Linkumdoddie
A locality, possibly imaginary, used by Burns in the song 'Willie Wastle dwalt on Tweed', "The spot they ca'd Linkumdoddie' But the place where the singularly unprepossessing Mrs Wastle lived has been claimed to be 'five and a half miles from Broughton on the road to Tweedsmuir and Moffat''. On the opposite bank of the Tweed, where Logan Water joins the river, there once stood a thatched cottage called Linkumdoddie. At the end of the 18th Century, a weaver called Gideon Thomson lived there, but local history is silent about his wife. Burns stayed more than once at the Crook Inn, a few miles away from this place, when travelling between Dumfries and Edinburgh. Dick points out that a popular 17th Century rhyme is quoted in Scotch Presbyterian Eloquence Display'd published in 1694. A Linton preacher remarks: 'Our bishops thought they were very secure this long time, like "Willie, Willie Wastle, I am in my castle; A' the dogs in the town, dare not ding me down."
Willie Wastle's Castle, Home, in the south-east corner of Roxburghshire, was besieged by Cromwell. The owner challenged Cromwell to do his worst. Cromwell did. The Castle was destroyed.
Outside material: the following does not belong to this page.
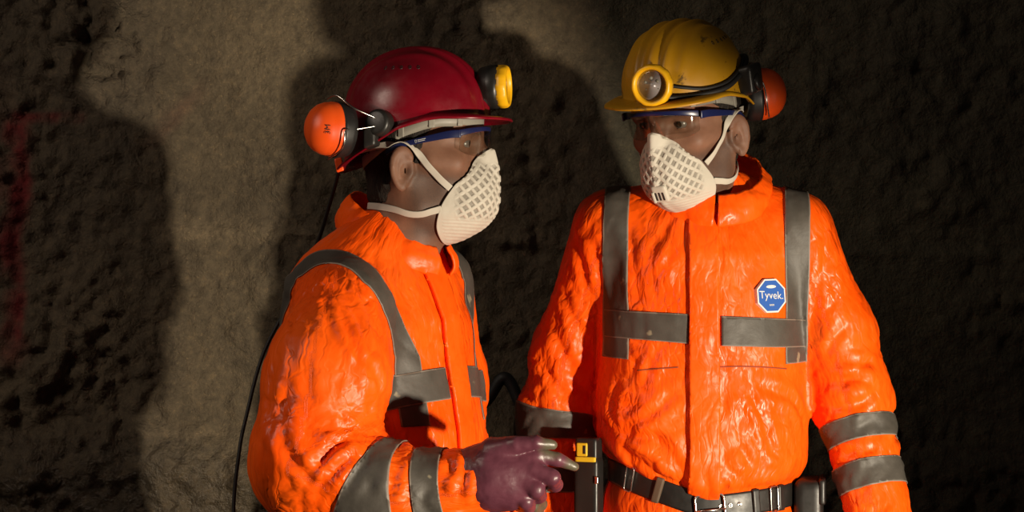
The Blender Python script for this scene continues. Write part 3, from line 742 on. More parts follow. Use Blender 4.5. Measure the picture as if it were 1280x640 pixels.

The tune 'Sic a wife as Willie had' goes back to 180 Loyal Songs published in 1685, but bears no relation to Burns's tune: all of which suggests that Burns's brilliant comic song was inspired by some political 17th Century rant known to him but lost to us. Burns's song appeared in The Scots Musical Museum. The manuscript is in the British Museum.